The demolitions that took place in Jaffa during the 1950s and continued until just six months ago, within meters of the Etzel Museum, are part of a veritable project to manicure the view from Jaffa’s summit to the plain of Tel Aviv. As a result, the Manshiyya neighborhood has been pulverized, transformed into a palimpsest of powder, broken stones, mortar and wood. This five-meter-deep landscape of pulverized city is today the touristic promenade of the Tel Aviv beach.
Does rubble amount to a construction material?
The tightly compressed rubble of Manshiyya’s ruins will be loosened and freed from its artificial retaining walls erected on the seashore. The rubble will be drawn out to the sea and redistributed to create a large plain along the beach. Manshiyya’s buried foundations, as well as the recent Israeli construction emerge from this rubble platform, inaugurating a place between construction and destruction.

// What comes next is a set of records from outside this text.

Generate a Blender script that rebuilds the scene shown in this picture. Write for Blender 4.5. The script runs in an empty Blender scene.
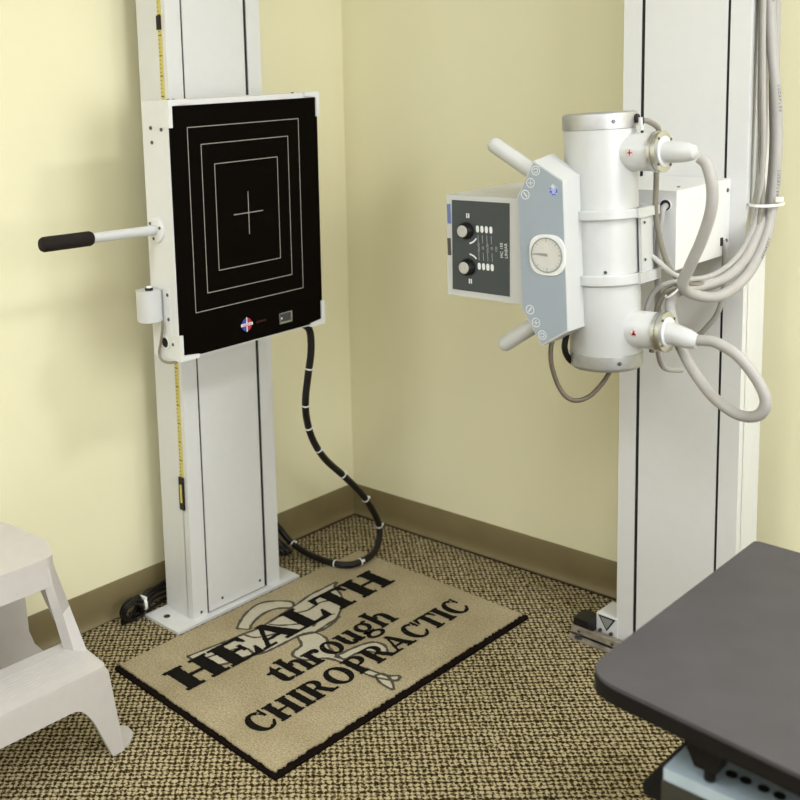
import bpy, bmesh, math, random
from mathutils import Vector, Matrix, Euler
random.seed(7)
S = bpy.context.scene
COL = S.collection
PI = math.pi

# ------------------------------------------------------------------ camera
cam_data = bpy.data.cameras.new('camera')
cam = bpy.data.objects.new('camera', cam_data); COL.objects.link(cam)
cam.matrix_world = Matrix.Translation((2.279, -2.463, 1.40)) @ (Matrix.Rotation(.8174, 4, 'Z') @ Matrix.Rotation(1.4281, 4, 'X') @ Matrix.Rotation(-.0350, 4, 'Z'))
cam_data.sensor_width = 36; cam_data.lens = 47.106
cam_data.shift_x = .15770; cam_data.shift_y = -.19569
cam_data.clip_start = .05
cam_data.dof.use_dof = True; cam_data.dof.focus_distance = 2.35; cam_data.dof.aperture_fstop = 4.0
S.camera = cam

# ------------------------------------------------------------------ world and exposure
W = bpy.data.worlds.new('world'); S.world = W; W.use_nodes = True
W.node_tree.nodes['Background'].inputs[0].default_value = (1, .97, .92, 1)
W.node_tree.nodes['Background'].inputs[1].default_value = .3
S.view_settings.view_transform = 'Standard'; S.view_settings.look = 'None'
S.view_settings.gamma = 1; S.view_settings.use_curve_mapping = False
S.view_settings.exposure = 1.20
LIGHTS = [  # x, y, width x, length y, power, colour : a key lamp, then two added fill lamps
    (2.60, -.50, .36, .36, 11, (.95, .975, 1)),
    (1.00, -2.90, .6, 1.2, 12.5, (.95, .975, 1)),  # added fill towards the back wall, no fixture known there
    (2.60, -2.60, .6, 1.2, 11, (.95, .975, 1)),  # added fill near the camera, out of view
]
FILL_WINDOW = (-1.9, -.8, 1.0, 2.1, 14, (.94, .975, 1))   # added fill light framed as a right-wall window, unseen: y0, y1, z0, z1, power, colour
CEIL = 2.5

# ------------------------------------------------------------------ materials
def srgb(r, g, b):
    f = lambda c: (c / 255 / 12.92) if c / 255 <= .04045 else ((c / 255 + .055) / 1.055) ** 2.4
    return (f(r), f(g), f(b), 1)
def nodes(name):
    m = bpy.data.materials.new(name); m.use_nodes = True
    return m, m.node_tree, m.node_tree.nodes['Principled BSDF']
def mat(name, col, rough=.5, metal=0, var=.04, scale=40, bump=0, bscale=200, spec=.5, coat=0):
    m, t, b = nodes(name)
    n = t.nodes; l = t.links
    tc = n.new('ShaderNodeTexCoord')
    no = n.new('ShaderNodeTexNoise'); no.inputs['Scale'].default_value = scale; no.inputs['Detail'].default_value = 3
    l.new(tc.outputs['Object'], no.inputs['Vector'])
    cr = n.new('ShaderNodeValToRGB')
    cr.color_ramp.elements[0].position = .3; cr.color_ramp.elements[1].position = .7
    cr.color_ramp.elements[0].color = tuple(c * (1 - var) for c in col[:3]) + (1,)
    cr.color_ramp.elements[1].color = tuple(min(1, c * (1 + var)) for c in col[:3]) + (1,)
    l.new(no.outputs['Fac'], cr.inputs['Fac']); l.new(cr.outputs['Color'], b.inputs['Base Color'])
    b.inputs['Roughness'].default_value = rough; b.inputs['Metallic'].default_value = metal
    b.inputs['Specular IOR Level'].default_value = spec
    if coat: b.inputs['Coat Weight'].default_value = coat; b.inputs['Coat Roughness'].default_value = .1
    if bump:
        n2 = n.new('ShaderNodeTexNoise'); n2.inputs['Scale'].default_value = bscale; n2.inputs['Detail'].default_value = 4
        l.new(tc.outputs['Object'], n2.inputs['Vector'])
        bp = n.new('ShaderNodeBump'); bp.inputs['Strength'].default_value = bump; bp.inputs['Distance'].default_value = .002
        l.new(n2.outputs['Fac'], bp.inputs['Height']); l.new(bp.outputs['Normal'], b.inputs['Normal'])
    return m
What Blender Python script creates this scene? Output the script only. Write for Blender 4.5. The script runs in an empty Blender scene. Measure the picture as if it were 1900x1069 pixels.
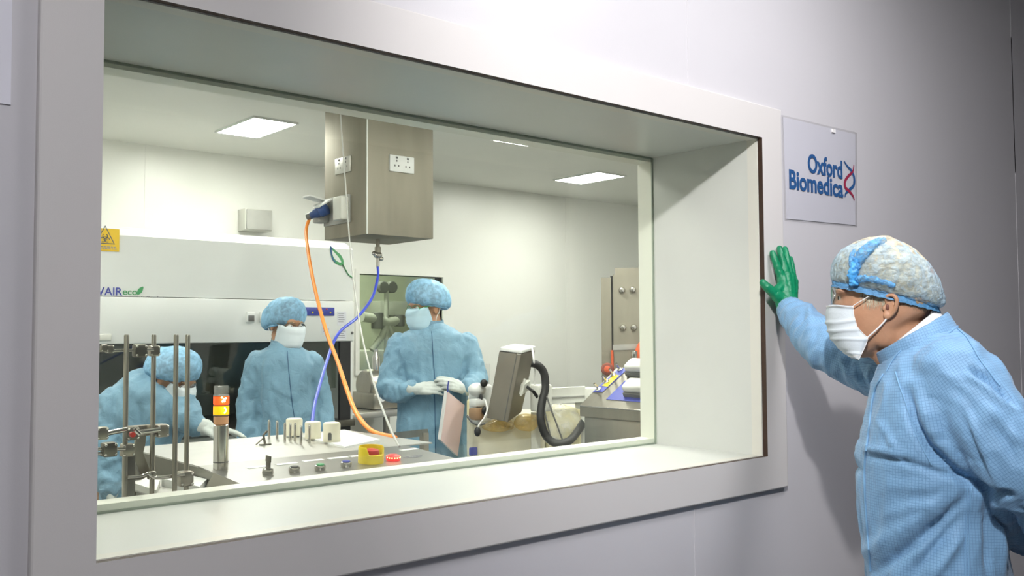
import bpy, bmesh, math, random
from mathutils import Vector, Matrix, noise
from mathutils.bvhtree import BVHTree
random.seed(7)
SC = bpy.context.scene
COL = SC.collection
V = Vector
PI = math.pi

# ------------------------------------------------------------------ camera
FPX, YAW, PITCH, ROLL = 1735.14, 0.71632531, 0.04700352, -0.00544576
EYE = V((0, 0, 1.45))
_f = V((math.sin(YAW)*math.cos(PITCH), math.cos(YAW)*math.cos(PITCH), math.sin(PITCH)))
_r0 = V((math.cos(YAW), -math.sin(YAW), 0)); _u0 = _r0.cross(_f)
_r = _r0*math.cos(ROLL) + _u0*math.sin(ROLL); _u = -_r0*math.sin(ROLL) + _u0*math.cos(ROLL)
cd = bpy.data.cameras.new('camera'); cam = bpy.data.objects.new('camera', cd); COL.objects.link(cam)
cd.sensor_width = 36.0; cd.lens = FPX/1900*36.0; cd.clip_start = 0.02
cam.matrix_world = Matrix(((_r.x, _u.x, -_f.x, EYE.x), (_r.y, _u.y, -_f.y, EYE.y), (_r.z, _u.z, -_f.z, EYE.z), (0, 0, 0, 1)))
SC.camera = cam

def ray(x, y): return _f + _r*((x-950)/FPX) - _u*((y-534.5)/FPX)
def atY(x, y, Y): d = ray(x, y); return EYE + d*(Y/d.y)
def atX(x, y, X): d = ray(x, y); return EYE + d*(X/d.x)
def atD(x, y, D): return EYE + ray(x, y)*D
def atz(x, y, z): d = ray(x, y); return EYE + d*((z-EYE.z)/d.z)
class Frame:
    """upright working plane through a point of the room, facing the photographer"""
    def __init__(s, x, y, D):
        s.O = atD(x, y, D); d = ray(x, y)
        s.e3 = V((d.x, d.y, 0)).normalized(); s.e1 = V((s.e3.y, -s.e3.x, 0)); s.e2 = V((0, 0, 1))
    def __call__(s, x, y, w=0.0):
        d = ray(x, y); return EYE + d*((s.e3.dot(s.O-EYE)+w)/s.e3.dot(d))
    def uvw(s, P):
        q = P-s.O; return q.dot(s.e1), q.dot(s.e2), q.dot(s.e3)
    def at(s, u, v, w): return s.O + s.e1*u + s.e2*v + s.e3*w

# ------------------------------------------------------------------ materials
def nt(name):
    m = bpy.data.materials.new(name); m.use_nodes = True
    t = m.node_tree; return m, t, t.nodes, t.links, t.nodes['Principled BSDF']
def pm(name, col, rough=.5, metal=0., var=.05, ns=8., bump=0., bs=60., stretch=(1, 1, 1), spec=.5, coat=0., sss=0., coords='Object', sheen=0.):
    m, t, N, L, b = nt(name)
    tc = N.new('ShaderNodeTexCoord'); mp = N.new('ShaderNodeMapping'); mp.inputs['Scale'].default_value = stretch
    L.new(tc.outputs[coords], mp.inputs['Vector'])
    n = N.new('ShaderNodeTexNoise'); n.inputs['Scale'].default_value = ns; n.inputs['Detail'].default_value = 4
    L.new(mp.outputs[0], n.inputs['Vector'])
    r = N.new('ShaderNodeValToRGB')
    lo = [max(0, c*(1-var)) for c in col]; hi = [min(1, c*(1+var)) for c in col]
    r.color_ramp.elements[0].position = .3; r.color_ramp.elements[1].position = .7
    r.color_ramp.elements[0].color = (*lo, 1); r.color_ramp.elements[1].color = (*hi, 1)
    L.new(n.outputs['Fac'], r.inputs[0]); L.new(r.outputs[0], b.inputs['Base Color'])
    b.inputs['Roughness'].default_value = rough; b.inputs['Metallic'].default_value = metal
    b.inputs['Specular IOR Level'].default_value = spec; b.inputs['Coat Weight'].default_value = coat
    if sss: b.inputs['Subsurface Weight'].default_value = sss; b.inputs['Subsurface Radius'].default_value = (.012, .005, .003); b.inputs['Subsurface Scale'].default_value = 1.
    if sheen: b.inputs['Sheen Weight'].default_value = sheen
    if bump:
        n2 = N.new('ShaderNodeTexNoise'); n2.inputs['Scale'].default_value = bs; n2.inputs['Detail'].default_value = 3
        L.new(mp.outputs[0], n2.inputs['Vector'])
        bp = N.new('ShaderNodeBump'); bp.inputs['Strength'].default_value = bump; bp.inputs['Distance'].default_value = .004
        L.new(n2.outputs['Fac'], bp.inputs['Height']); L.new(bp.outputs[0], b.inputs['Normal'])
    return m
def em(name, col, s):
    m, t, N, L, b = nt(name); b.inputs['Base Color'].default_value = (*col, 1)
    b.inputs['Emission Color'].default_value = (*col, 1); b.inputs['Emission Strength'].default_value = s
    return m
def clear(name, col=(1, 1, 1), refl=.06, rough=.02, ior=1.45, tint=1.):
    """thin clear sheet: lets light through, mirrors a little more at grazing angles"""
    m, t, N, L, b = nt(name); N.remove(b); o = N['Material Output']
    tr = N.new('ShaderNodeBsdfTransparent'); tr.inputs[0].default_value = (*col, 1)
    g = N.new('ShaderNodeBsdfGlossy'); g.inputs['Roughness'].default_value = rough
    fr = N.new('ShaderNodeLayerWeight'); pw = N.new('ShaderNodeMath'); pw.operation = 'POWER'; pw.inputs[1].default_value = 5; L.new(fr.outputs['Facing'], pw.inputs[0])
    mu = N.new('ShaderNodeMath'); mu.operation = 'MULTIPLY_ADD'; mu.inputs[1].default_value = 1-refl; mu.inputs[2].default_value = refl; L.new(pw.outputs[0], mu.inputs[0])
    mx = N.new('ShaderNodeMixShader'); L.new(mu.outputs[0], mx.inputs[0]); L.new(tr.outputs[0], mx.inputs[1]); L.new(g.outputs[0], mx.inputs[2])
    L.new(mx.outputs[0], o.inputs[0]); return m
def gauze(name, col, lo, hi, ns, rough=.6, stretch=(1, 1, 1), bump=.6, tcol=(.92, .97, 1), rim=0.):
    """thin crinkled non-woven: part see-through, part scattering fibre"""
    m, t, N, L, b = nt(name); o = N['Material Output']
    tc = N.new('ShaderNodeTexCoord'); mp = N.new('ShaderNodeMapping'); mp.inputs['Scale'].default_value = stretch
    L.new(tc.outputs['Object'], mp.inputs[0])
    n = N.new('ShaderNodeTexNoise'); n.inputs['Scale'].default_value = ns; n.inputs['Detail'].default_value = 6; n.inputs['Distortion'].default_value = .5
    L.new(mp.outputs[0], n.inputs['Vector'])
    mr = N.new('ShaderNodeMapRange'); mr.inputs[1].default_value = .35; mr.inputs[2].default_value = .65; mr.inputs[3].default_value = lo; mr.inputs[4].default_value = hi
    L.new(n.outputs['Fac'], mr.inputs[0])
    b.inputs['Base Color'].default_value = (*col, 1); b.inputs['Roughness'].default_value = rough
    tr = N.new('ShaderNodeBsdfTransparent'); tr.inputs[0].default_value = (*tcol, 1)
    bp = N.new('ShaderNodeBump'); bp.inputs['Strength'].default_value = bump; bp.inputs['Distance'].default_value = .006
    L.new(n.outputs['Fac'], bp.inputs['Height']); L.new(bp.outputs[0], b.inputs['Normal'])
    if rim:   # the sheet is seen edge-on, so thicker, where it turns away
        lw = N.new('ShaderNodeLayerWeight'); lw.inputs[0].default_value = .35; ad = N.new('ShaderNodeMath'); ad.operation = 'MULTIPLY_ADD'; ad.use_clamp = True; ad.inputs[1].default_value = rim
        L.new(lw.outputs['Facing'], ad.inputs[0]); L.new(mr.outputs[0], ad.inputs[2]); mr = ad
    mx = N.new('ShaderNodeMixShader'); L.new(mr.outputs[0], mx.inputs[0]); L.new(tr.outputs[0], mx.inputs[1]); L.new(b.outputs[0], mx.inputs[2])
    L.new(mx.outputs[0], o.inputs[0]); return m
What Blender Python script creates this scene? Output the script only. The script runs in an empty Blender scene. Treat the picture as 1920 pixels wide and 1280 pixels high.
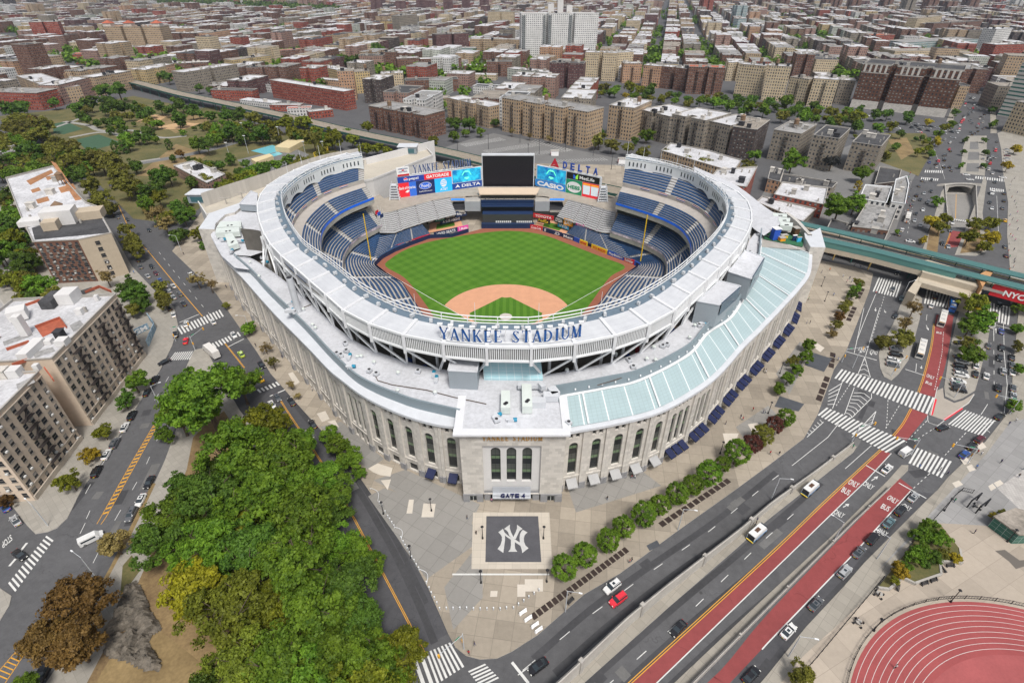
import bpy, math, random
from mathutils import Vector, Matrix
from mathutils.geometry import tessellate_polygon
random.seed(7)
R=math.radians
sc=bpy.context.scene
COL=sc.collection
# ---------------- camera ----------------
CH=122.0; TH=R(34.7); FPX=1000.0
cd=bpy.data.cameras.new("camera"); cam=bpy.data.objects.new("camera",cd); COL.objects.link(cam)
cam.location=(0,0,CH); cam.rotation_euler=(R(90)-TH,0,0)
cd.sensor_width=36.0; cd.lens=36.0*FPX/1920.0; cd.clip_start=1; cd.clip_end=20000
sc.camera=cam
SUN_EL,SUN_AZ=R(60),R(160)      # azimuth from north(+Y) clockwise
w=bpy.data.worlds.new("World"); sc.world=w; w.use_nodes=True
nt=w.node_tree; nt.nodes.clear()
sky=nt.nodes.new('ShaderNodeTexSky'); sky.sky_type='NISHITA'; sky.sun_disc=False
sky.sun_elevation=SUN_EL; sky.sun_rotation=SUN_AZ; sky.air_density=1.0; sky.dust_density=4.0; sky.ozone_density=1.0
hs=nt.nodes.new('ShaderNodeHueSaturation'); hs.inputs['Saturation'].default_value=.45
bg=nt.nodes.new('ShaderNodeBackground'); bg.inputs['Strength'].default_value=.095
ow=nt.nodes.new('ShaderNodeOutputWorld')
nt.links.new(sky.outputs[0],hs.inputs['Color']); nt.links.new(hs.outputs[0],bg.inputs['Color']); nt.links.new(bg.outputs[0],ow.inputs['Surface'])
sd=bpy.data.lights.new("sun",'SUN'); sd.energy=2.1; sd.angle=R(13); sd.color=(1,.96,.9)
so=bpy.data.objects.new("sun",sd); COL.objects.link(so)
so.rotation_euler=(R(90)-SUN_EL,0,-SUN_AZ+math.pi)
so.location=(0,0,300)
sc.view_settings.view_transform='Standard'; sc.view_settings.look='None'
sc.view_settings.gamma=1.0; sc.view_settings.exposure=0.47
cT,sT=math.cos(TH),math.sin(TH)
def G(px,py,z=0.0):
 u=(px-960)/FPX; v=(640-py)/FPX
 t=(z-CH)/(-sT+v*cT)
 return Vector((u*t,(cT+v*sT)*t,z))
def depth(x,y,z): return y*cT-(z-CH)*sT
def mpp(px,py,z=0):
 p=G(px,py,z); return depth(*p)/FPX
def Ht(bx,by,ty):
 p=G(bx,by); v=(640-ty)/FPX
 return p.y*(v*cT-sT)/(cT+v*sT)+CH
def Gs(L,z=0): return [G(a,b,z) for a,b in L]
def zm(L,ox,oy,s): return [(ox+a*s,oy+b*s) for a,b in L]
Z4=.28125
def tagset(o,label=None,cat=None,group=None,kind=None):
 if label: o['label']=label
 if cat: o['category']=cat
 if group: o['group']=group
 if kind: o['kind']=kind
 return o
def thing(name,label,cat,loc=(0,0,0),group=None):
 o=bpy.data.objects.new(name,None); COL.objects.link(o); o.location=loc
 o.empty_display_size=.5
 return tagset(o,label,cat,group)
def origin_of(o):
 v=Vector((0,0,0))
 while o: v+=o.location; o=o.parent
 return v
def kids(o): return CH_MAP.get(o.name,[])
CH_MAP={}
def copy_tree(o,parent=None):
 c=o.copy(); COL.objects.link(c)
 if parent: c.parent=parent; CH_MAP.setdefault(parent.name,[]).append(c)
 for k in kids(o): copy_tree(k,c)
 return c
class MB:
 def __init__(s): s.v=[];s.f=[];s.m=[];s.uv=[]
 def quad(s,*p,m=0,uv=None):
  n=len(s.v); s.v+= [tuple(q) for q in p]; s.f.append(tuple(range(n,n+len(p)))); s.m.append(m); s.uv.append(uv)
 def tris(s,polys,z=None,m=0,flip=False):
  t=tessellate_polygon([[Vector(p) for p in q] for q in polys])
  allp=[p for q in polys for p in q]; n=len(s.v); s.v+=[tuple(p) for p in allp]
  for a in t:
   s.f.append(tuple(n+i for i in a)); s.m.append(m); s.uv.append(None)
 def wall(s,a,b,z0,z1,m=0,u0=0,v0=None):
  a=Vector(a);b=Vector(b);L=math.hypot(b[0]-a[0],b[1]-a[1]); v0=z0 if v0 is None else v0
  s.quad((a[0],a[1],z0),(b[0],b[1],z0),(b[0],b[1],z1),(a[0],a[1],z1),m=m,uv=[(u0,v0),(u0+L,v0),(u0+L,v0+z1-z0),(u0,v0+z1-z0)])
  return u0+L
 def prism(s,P,z0,z1,m=0,mt=None,top=True,bottom=False):
  mt=m if mt is None else mt
  P=[(p[0],p[1]) for p in P]
  ar=sum(P[i][0]*P[(i+1)%len(P)][1]-P[(i+1)%len(P)][0]*P[i][1] for i in range(len(P)))
  if ar<0: P=P[::-1]
  u=0
  for i in range(len(P)): u=s.wall(P[i],P[(i+1)%len(P)],z0,z1,m,0)
  if top:
   s.tris([[(x,y,z1) for x,y in P]],m=mt) if len(P)>4 else s.quad(*[(x,y,z1) for x,y in P],m=mt,uv=P)
  if bottom: s.quad(*[(x,y,z0) for x,y in P[::-1]],m=m)
 def mark(s): s.cuts=getattr(s,'cuts',[])+[len(s.f)]
 def each(s,name,m,par):
  cu=getattr(s,'cuts',[])+[len(s.f)]
  for a,b in zip(cu,cu[1:]):
   if b<=a: continue
   q=MB(); lo=min(min(f) for f in s.f[a:b]); hi=max(max(f) for f in s.f[a:b])+1; q.v=s.v[lo:hi]; q.f=[tuple(i-lo for i in f) for f in s.f[a:b]]; q.m=s.m[a:b]; q.uv=s.uv[a:b]; q.build(name,m,par)
 def box(s,c,d,m=0,rz=0,mt=None):
  cx,cy,cz=c; x,y,z=d[0]/2,d[1]/2,d[2]/2; ca,sa=math.cos(rz),math.sin(rz)
  P=[(cx+a*ca-b*sa,cy+a*sa+b*ca) for a,b in((-x,-y),(x,-y),(x,y),(-x,y))]
  s.prism(P,cz-z,cz+z,m,mt,True,True)
 def tube(s,p,q,r0,r1=None,n=6,m=0,cap=True):
  r1=r0 if r1 is None else r1; p=Vector(p);q=Vector(q); d=(q-p)
  if d.length<1e-6: return
  d.normalize(); a=d.orthogonal().normalized(); b=d.cross(a)
  A=[p+(a*math.cos(t)+b*math.sin(t))*r0 for t in [2*math.pi*i/n for i in range(n)]]
  B=[q+(a*math.cos(t)+b*math.sin(t))*r1 for t in [2*math.pi*i/n for i in range(n)]]
  for i in range(n):
   j=(i+1)%n; s.quad(A[i],A[j],B[j],B[i],m=m)
  if cap: s.quad(*B,m=m); s.quad(*A[::-1],m=m)
 def bar(s,p,q,w,h,m=0):   # rectangular bar between two points, w horizontal, h vertical
  p=Vector(p);q=Vector(q); d=(q-p);
  if d.length<1e-6: return
  d.normalize(); up=Vector((0,0,1))
  if abs(d.z)>.98: up=Vector((0,1,0))
  a=d.cross(up).normalized()*w/2; b=a.cross(d).normalized()*h/2
  A=[p-a-b,p+a-b,p+a+b,p-a+b];B=[x+(q-p) for x in A]
  for i in range(4):
   j=(i+1)%4; s.quad(A[i],A[j],B[j],B[i],m=m)
  s.quad(*A[::-1],m=m); s.quad(*B,m=m)
 def build(s,name,mats,parent=None,smooth=False,local=False):
  me=bpy.data.meshes.new(name)
  if parent is not None and not local:
   L=origin_of(parent); V=[(x-L.x,y-L.y,z-L.z) for x,y,z in s.v]
  else: V=s.v
  me.from_pydata(V,[],s.f)
  if not isinstance(mats,(list,tuple)): mats=[mats]
  for m in mats: me.materials.append(m)
  if len(mats)>1: me.polygons.foreach_set('material_index',s.m)
  if any(u is not None for u in s.uv):
   ul=me.uv_layers.new(name='UVMap'); d=[]
   for f,u in zip(s.f,s.uv):
    if u is None: d+=[0.0]*(2*len(f))
    else:
     for t in u: d+=[t[0],t[1]]
   ul.data.foreach_set('uv',d)
  if smooth: me.polygons.foreach_set('use_smooth',[True]*len(s.f))
  me.update()
  o=bpy.data.objects.new(name,me); COL.objects.link(o)
  if parent is not None:
   o.parent=parent; CH_MAP.setdefault(parent.name,[]).append(o)
  return o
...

In the context of a city, the Return will be a matter of building on the built. “The built” here refers to the Israeli construction from the past decades but also the ruins of destroyed or transformed villages. Those ruins—often imagined as an intact house in the village of origin—are today mostly disparate traces, buried or recycled scraps of former courtyards, bedrooms, and cultivated terraces. These ruins, found in all former Palestinian urban centers, are tied to the personal histories of refugees, as well as the common history of Palestine. The identification and articulation of these ruins is crucial, because a practice of Return must find ways to accomodate itself in the radically changed ‘48 areas. Ruins in this context are not only the fragments of what used to be private, but also the first tracings of what can be common.
This project, which documents the decades-long transformation of three houses in Jaffa, attempts to add to the Nakba archive developed by Walid Khalidi and Abu Sitta in their respective volumes, All That Remains (1992) and Atlas of Palestine (2004). At the same time, the archaeological investigation of these houses through media proposes the further transformation of Jaffa. Through the reconstruction of the three houses, we see that the material present is a product of a continuous reshaping. At the present time however, the traces of the Nakba appear brought to a halt, frozen in time. Ruins nevertheless are intinsically indeterminate: they have the potential to transcend melancholy and break out from their settled context. Ruins, which Ariella Azoulay writes make up the “ongoing presence” of life in destroyed Palestinian towns, as much as they embody destruction, provoke construction.